After Eden

The world was green once, full of new possibilities and unfound discoveries. They might include graceful images of fields and towns, vividly described food, and the beauty of a simple yet evocative piano accompaniment, all of which define the Michael Chekhov Theater Company's production of When the World Was Green. The piece was written by Sam Shepard and longtime collaborator Joseph Chaikin for the Olympic Arts Festival during the 1996 Olympics in Atlanta. It tells the story of an aging chef who kills one of his patrons, whom he believes to be a cousin who must die because of a decades-old familial blood feud. The entire play takes place in the cell of the Old Man (Peter J. Coriaty). There, awaiting his punishment, he is interviewed by a young woman (Alia Tarraf) who may or may not be the daughter of the man he killed.

On a basic level, the play is a glorious homage to food. Indeed, for the Old Man, the world was green during his idyllic past as a cook. His memories are draped in a sweet kind of nostalgic melancholy. The Old Man's succulent descriptions of various foods and their preparations, and the scenes where he teaches the Interviewer how to cook a dish, make the piece also about the creative process itself. Although his life was governed by the grim fact that he had to murder his cousin, he was still able to find small moments of great beauty in the meals he created. Ultimately, though, the Interviewer wants his story, and this is the gift he gives to her.

The piano music, always present, was scored for the original production and playfully interacts with the characters. The pianist, Larry Chertoff, is just offstage but in view of the audience. The riffs and ditties that he plays not only focus distinct lines of dialogue—conveying, for instance, the importance of a scene ending—but are a constant reminder that the Old Man's mission in life was to kill his cousin, who was a pianist. It is as if the cousin is never gone, despite the Old Man's insistence that "it's all over now."

The Old Man, played by Peter J. Coriaty, deftly displays a kind of distant sadness as he ruminates about his life, devoted, as it was, to food and death. He also shows a rabid anger at the Interviewer over her insistence that he retell his story. Tarraf is appropriately pushy in the role and nicely builds up to revelations about her own past, although in her solo scenes, directed toward the audience, she was a bit overly sentimental.

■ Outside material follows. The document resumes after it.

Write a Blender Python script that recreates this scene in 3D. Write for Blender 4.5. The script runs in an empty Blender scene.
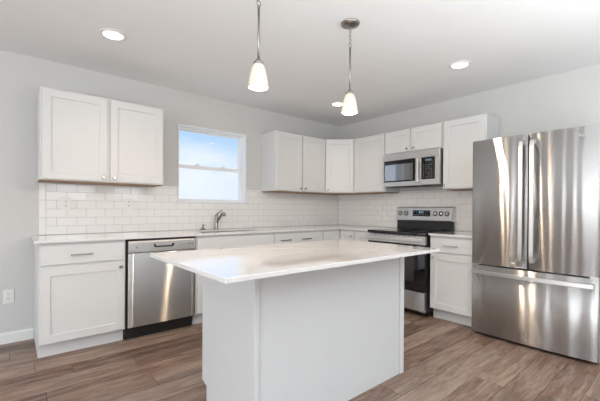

The set is minimal: a metal cot, a small table, and a simple light representing a window all underscore the straightforward unpretentiousness with which Carol Kastendieck has directed this under-recognized Shepard classic.

"The joy in theater comes from discovery and the capacity to discover," Joseph Chaikin writes in The Presence of the Actor, his seminal book on acting. The joy in this production of When the World Was Green is great because there is so much to discover.